Wet processes, including aqueous-phase chemistry, wet scavenging, and wet surface uptake during dry deposition, are important for global modeling of aerosols and aerosol precursors. In this study, we improve the treatments of these wet processes in the Goddard Earth Observing System with chemistry (GEOS-Chem) v12.6.0, including pH calculations for cloud, rain, and wet surfaces, the fraction of cloud available for aqueous-phase chemistry, rainout efficiencies for various types of clouds, empirical washout by rain and snow, and wet surface uptake during dry deposition.
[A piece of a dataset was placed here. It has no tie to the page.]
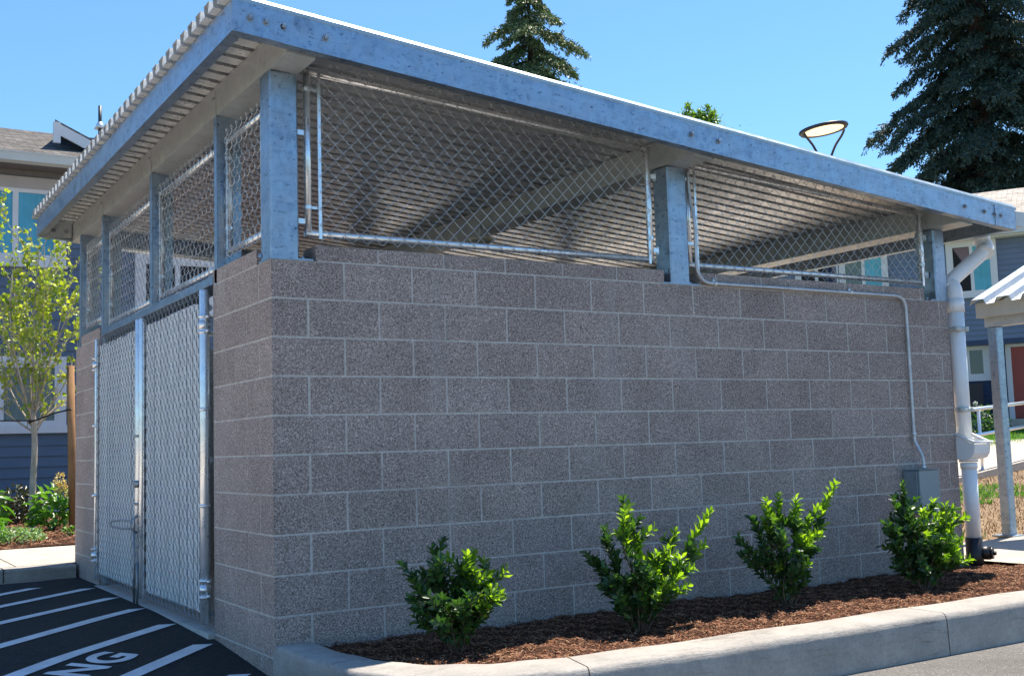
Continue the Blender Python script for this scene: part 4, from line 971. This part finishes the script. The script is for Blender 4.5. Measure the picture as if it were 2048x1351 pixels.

We compare simulated surface mass concentrations of aerosols and aerosol precursors with surface monitoring networks over the United States, European, Asian, and Arctic regions, and show that model results with updated wet processes agree better with measurements for most species. With the implementation of these updates, normalized mean biases (NMBs) of surface nitric acid, nitrate, and ammonium are reduced from 78 %, 126 %, and 45 % to 0.9 %, 15 %, and 4.1 % over the US sites, from 107 %, 127 %, and 90 % to -0.7 %, 4.2 %, and 16 % over European sites, and from 121 %, 269 %, and 167 % to -21 %, 37 %, and 86 % over Asian remote region sites. Comparison with surface measured SO2, sulfate, and black carbon at four Arctic sites indicated that those species simulated with the updated wet processes match well with observations except for a large underestimate of black carbon at one of the sites. We also compare our model simulation with aircraft measurement of nitric acid and aerosols during the Atmospheric Tomography Mission (ATom)-1 and ATom-2 periods and found a significant improvement of modeling skill of nitric acid, sulfate, and ammonium in the Northern Hemisphere during wintertime. The NMBs of these species are reduced from 163 %, 78 %, and 217 % to -13 %, -1 %, and 10 %, respectively. The investigation of impacts of updated wet process treatments on surface mass concentrations indicated that the updated wet processes have strong impacts on the global means of nitric acid, sulfate, nitrate, and ammonium and relative small impacts on the global means of sulfur dioxide, dust, sea salt, black carbon, and organic carbon.